Tasmanian Labor have called for allegations of worker exploitation in seasonal fruit picking operations in Tasmania to be investigated.

Shadow Minister for Workplace Relations Michelle O’Byrne said anyone who works in Tasmania deserves fair conditions and protection from exploitation, including foreign workers.

“Most people would be horrified to hear of the living and working conditions for these people,” she said. “For this to be occurring under a government scheme is even more concerning.”

Ms O’Byrne said a Parliamentary Inquiry into worker conditions is needed. Labor declared they will seek to establish a Parliamentary Inquiry in 2020 into wage theft and insecure work.  She claimed that in other jurisdictions ‘reputable employers’ want to have proper scrutiny to ensure the industry operates appropriately.

Overcrowding and exploitation

The call came following the evacuation last week of approximately 77 Tongan seasonal workers from a five-bedroom house in Shearwater due to overcrowding and inadequate conditions. The Latrobe Council was grilled in a packed council meeting on Monday about its handling of the situation.

Mayor Peter Freshney admitted there were concerns around the building’s fire security. Tasmanian Times understands that at least one other property in the municipality, in Wesley Vale, is under investigation.

Criticism has also come in for Burnie Mayor Steve Kons over his lease of a property to third-party labour supplier Owen Pacific Workforce, based on the Gold Coast, which is engaged by fruit company Costa. Allegedly crowded, dirty and unsafe conditions have been criticised by the unions.

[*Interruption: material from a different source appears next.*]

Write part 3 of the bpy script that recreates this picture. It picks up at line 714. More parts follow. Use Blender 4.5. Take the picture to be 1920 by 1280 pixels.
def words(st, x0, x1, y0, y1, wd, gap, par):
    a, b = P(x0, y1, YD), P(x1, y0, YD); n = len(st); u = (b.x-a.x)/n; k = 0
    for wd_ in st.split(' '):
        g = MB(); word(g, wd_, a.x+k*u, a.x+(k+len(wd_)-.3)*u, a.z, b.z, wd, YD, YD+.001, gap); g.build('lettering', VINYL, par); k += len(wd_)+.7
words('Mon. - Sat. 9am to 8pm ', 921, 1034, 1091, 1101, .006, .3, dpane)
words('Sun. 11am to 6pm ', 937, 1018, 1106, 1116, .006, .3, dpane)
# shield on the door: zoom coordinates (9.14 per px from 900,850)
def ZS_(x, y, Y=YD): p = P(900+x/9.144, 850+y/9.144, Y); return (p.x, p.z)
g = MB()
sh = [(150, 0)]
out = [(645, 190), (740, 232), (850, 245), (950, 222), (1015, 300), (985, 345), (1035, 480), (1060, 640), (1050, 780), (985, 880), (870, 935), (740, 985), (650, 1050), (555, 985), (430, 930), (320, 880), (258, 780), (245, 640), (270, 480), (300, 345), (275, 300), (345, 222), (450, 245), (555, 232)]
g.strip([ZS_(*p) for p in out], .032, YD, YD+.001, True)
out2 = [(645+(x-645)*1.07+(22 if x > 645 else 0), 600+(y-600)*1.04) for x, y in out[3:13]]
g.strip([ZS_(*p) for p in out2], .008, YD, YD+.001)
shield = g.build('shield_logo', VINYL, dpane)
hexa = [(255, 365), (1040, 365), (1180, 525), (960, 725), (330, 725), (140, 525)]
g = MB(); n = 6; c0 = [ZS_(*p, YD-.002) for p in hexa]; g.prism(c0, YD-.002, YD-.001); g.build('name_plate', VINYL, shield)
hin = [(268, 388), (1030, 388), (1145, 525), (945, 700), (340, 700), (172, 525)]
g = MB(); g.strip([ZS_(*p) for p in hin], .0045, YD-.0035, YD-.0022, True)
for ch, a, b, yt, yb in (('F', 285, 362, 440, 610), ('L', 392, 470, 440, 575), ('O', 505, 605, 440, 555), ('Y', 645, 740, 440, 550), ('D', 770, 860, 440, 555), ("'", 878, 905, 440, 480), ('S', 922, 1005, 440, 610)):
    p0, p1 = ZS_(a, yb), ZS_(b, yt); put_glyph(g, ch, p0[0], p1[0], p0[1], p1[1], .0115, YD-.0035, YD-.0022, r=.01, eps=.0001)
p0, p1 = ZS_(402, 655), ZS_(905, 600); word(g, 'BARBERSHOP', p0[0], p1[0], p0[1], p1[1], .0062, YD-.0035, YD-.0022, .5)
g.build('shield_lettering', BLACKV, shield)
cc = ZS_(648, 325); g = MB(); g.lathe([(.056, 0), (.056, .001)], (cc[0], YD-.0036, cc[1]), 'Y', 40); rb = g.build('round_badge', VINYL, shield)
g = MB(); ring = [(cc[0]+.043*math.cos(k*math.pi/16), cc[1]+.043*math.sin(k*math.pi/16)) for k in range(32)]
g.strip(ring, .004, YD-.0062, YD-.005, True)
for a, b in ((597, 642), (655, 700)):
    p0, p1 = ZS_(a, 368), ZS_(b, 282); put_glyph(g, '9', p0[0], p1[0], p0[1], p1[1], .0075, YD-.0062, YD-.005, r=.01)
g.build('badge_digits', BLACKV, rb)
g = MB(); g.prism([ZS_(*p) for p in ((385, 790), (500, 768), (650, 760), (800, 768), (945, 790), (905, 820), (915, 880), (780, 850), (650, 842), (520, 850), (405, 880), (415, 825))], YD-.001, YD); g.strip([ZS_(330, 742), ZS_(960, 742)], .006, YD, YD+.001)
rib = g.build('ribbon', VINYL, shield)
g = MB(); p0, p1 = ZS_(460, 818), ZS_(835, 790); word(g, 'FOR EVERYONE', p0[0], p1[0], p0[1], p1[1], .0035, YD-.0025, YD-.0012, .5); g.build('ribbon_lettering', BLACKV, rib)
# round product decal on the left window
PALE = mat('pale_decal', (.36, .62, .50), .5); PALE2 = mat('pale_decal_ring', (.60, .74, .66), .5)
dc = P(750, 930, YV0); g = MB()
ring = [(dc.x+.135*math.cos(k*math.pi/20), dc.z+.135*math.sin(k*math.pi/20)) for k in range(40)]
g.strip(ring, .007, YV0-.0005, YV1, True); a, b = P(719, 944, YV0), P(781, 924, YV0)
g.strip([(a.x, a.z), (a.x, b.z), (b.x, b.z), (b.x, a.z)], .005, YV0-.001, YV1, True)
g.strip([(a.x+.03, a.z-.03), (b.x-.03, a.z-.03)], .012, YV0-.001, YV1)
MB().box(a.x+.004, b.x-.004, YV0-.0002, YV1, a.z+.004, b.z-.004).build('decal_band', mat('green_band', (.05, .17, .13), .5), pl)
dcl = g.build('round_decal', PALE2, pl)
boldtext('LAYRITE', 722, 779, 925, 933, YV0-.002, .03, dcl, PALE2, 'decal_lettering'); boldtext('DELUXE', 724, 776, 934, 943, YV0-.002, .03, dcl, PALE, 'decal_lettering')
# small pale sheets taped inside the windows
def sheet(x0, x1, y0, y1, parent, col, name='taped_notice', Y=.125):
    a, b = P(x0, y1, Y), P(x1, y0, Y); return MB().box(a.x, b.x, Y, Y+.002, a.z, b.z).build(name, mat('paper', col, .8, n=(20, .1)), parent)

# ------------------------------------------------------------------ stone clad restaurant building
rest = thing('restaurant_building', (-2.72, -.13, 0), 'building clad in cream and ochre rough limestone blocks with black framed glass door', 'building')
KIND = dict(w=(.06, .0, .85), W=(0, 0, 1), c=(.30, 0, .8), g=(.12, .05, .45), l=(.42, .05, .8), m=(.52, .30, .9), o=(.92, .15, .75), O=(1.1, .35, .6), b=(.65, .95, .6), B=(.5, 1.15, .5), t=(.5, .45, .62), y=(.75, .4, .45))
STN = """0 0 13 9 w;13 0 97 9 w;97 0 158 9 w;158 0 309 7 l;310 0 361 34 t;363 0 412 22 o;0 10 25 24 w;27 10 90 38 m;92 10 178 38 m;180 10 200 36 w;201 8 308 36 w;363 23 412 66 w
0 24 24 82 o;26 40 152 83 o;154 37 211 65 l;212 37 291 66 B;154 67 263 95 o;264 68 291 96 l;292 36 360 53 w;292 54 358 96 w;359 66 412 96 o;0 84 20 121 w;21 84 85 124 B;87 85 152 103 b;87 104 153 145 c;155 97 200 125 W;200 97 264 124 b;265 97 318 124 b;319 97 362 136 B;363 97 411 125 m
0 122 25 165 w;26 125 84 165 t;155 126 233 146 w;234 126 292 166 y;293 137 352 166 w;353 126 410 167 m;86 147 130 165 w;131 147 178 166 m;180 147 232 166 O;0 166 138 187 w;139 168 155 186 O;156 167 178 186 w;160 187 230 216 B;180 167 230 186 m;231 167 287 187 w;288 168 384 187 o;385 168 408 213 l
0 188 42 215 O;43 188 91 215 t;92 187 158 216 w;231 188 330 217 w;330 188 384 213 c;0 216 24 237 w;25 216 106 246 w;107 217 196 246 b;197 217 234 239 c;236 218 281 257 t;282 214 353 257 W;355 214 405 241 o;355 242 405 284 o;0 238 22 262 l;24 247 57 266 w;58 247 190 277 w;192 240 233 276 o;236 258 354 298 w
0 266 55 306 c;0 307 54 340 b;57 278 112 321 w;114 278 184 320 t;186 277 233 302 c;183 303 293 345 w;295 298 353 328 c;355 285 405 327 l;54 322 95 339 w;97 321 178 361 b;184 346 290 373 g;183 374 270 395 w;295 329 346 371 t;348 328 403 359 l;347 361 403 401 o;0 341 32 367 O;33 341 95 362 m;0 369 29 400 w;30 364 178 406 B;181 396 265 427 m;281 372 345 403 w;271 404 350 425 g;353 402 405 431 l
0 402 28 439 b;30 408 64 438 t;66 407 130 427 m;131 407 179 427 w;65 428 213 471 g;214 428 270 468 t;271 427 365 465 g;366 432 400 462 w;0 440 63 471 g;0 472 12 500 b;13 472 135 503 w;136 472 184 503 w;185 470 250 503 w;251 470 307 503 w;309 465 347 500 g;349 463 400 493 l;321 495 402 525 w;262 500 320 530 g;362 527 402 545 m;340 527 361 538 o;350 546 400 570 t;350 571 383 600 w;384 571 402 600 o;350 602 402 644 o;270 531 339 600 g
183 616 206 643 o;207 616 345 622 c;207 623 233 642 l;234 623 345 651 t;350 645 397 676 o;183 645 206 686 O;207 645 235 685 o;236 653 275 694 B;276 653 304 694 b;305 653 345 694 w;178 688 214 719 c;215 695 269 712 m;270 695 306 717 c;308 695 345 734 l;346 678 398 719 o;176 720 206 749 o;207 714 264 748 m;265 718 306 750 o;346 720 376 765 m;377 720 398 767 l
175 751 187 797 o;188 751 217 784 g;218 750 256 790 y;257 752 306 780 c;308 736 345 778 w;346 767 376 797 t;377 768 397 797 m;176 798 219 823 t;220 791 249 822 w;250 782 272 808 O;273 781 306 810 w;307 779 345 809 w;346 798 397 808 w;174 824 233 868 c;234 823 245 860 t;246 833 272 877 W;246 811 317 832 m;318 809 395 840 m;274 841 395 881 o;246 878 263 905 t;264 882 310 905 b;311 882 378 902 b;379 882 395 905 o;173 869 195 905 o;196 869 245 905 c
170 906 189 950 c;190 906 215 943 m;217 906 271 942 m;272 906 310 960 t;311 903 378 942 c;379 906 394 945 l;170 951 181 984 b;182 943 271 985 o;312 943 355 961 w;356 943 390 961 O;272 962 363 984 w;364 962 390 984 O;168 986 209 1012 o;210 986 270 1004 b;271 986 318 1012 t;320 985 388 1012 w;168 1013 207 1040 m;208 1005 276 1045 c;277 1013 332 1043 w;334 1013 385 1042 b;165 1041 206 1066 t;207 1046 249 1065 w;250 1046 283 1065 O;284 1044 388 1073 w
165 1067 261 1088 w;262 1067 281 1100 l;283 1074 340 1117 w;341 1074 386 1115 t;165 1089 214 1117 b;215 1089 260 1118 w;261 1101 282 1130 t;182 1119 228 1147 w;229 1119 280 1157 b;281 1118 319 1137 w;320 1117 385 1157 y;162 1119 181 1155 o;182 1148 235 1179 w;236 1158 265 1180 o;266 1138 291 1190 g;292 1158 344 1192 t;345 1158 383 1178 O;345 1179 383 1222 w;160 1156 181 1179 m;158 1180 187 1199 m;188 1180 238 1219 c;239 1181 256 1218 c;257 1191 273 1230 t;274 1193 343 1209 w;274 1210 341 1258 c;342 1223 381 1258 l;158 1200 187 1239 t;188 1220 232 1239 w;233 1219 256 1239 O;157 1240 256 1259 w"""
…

Many fruit pickers from Pacific countries are employed in Tasmania at this time of year. They hold visas under the Federal government’s Seasonal Worker Program.

“It’s shocking to see an employer going to great lengths to create squatter-like conditions at the consequence of a whole lot of workers over here to support the farming industry,” Daniel Walton, national secretary of the Australian Workers’ Union, said. The AWU described the living conditions as ‘substandard’ and is holding talks with seasonal workers tonight (Thursday) in the area.

The AWU also supports a state Parliamentary Inquiry.

“Among the allegations we’re hearing this week is that money is being held from workers’ wages to pay for debt the company says is owed,” said O’Byrne. “There is a need for new wage theft laws to combat systematic, widespread or blatant under and non-payment of wages and other employment benefits. Such an inquiry must not be limited in a way that would prevent investigation of labour hire practices.”

A Tasmanian Greens spokesperson said that they are supportive of the idea of a Parliamentary Inquiry, and keen to work with Labor to make sure the terms of reference are watertight and explicitly capture all forms of employee exploitation. “Of course we are very concerned about the exploitation of workers, whether that’s wage theft, poor conditions, unsafe workplaces, or punitive management,” they said in a statement to TT. “Every employer should meet Australia’s workplace standards and treat workers fairly. There is no justification for treatment like this for any worker, regardless of where they come from.”

“We’re very concerned that those operations are doing the right thing by their workers, that they’re meeting their obligations under local planning permits and they’re looking after people generally,” said Minister Roger Jaensch. “I think that’s what Tasmanians expect.”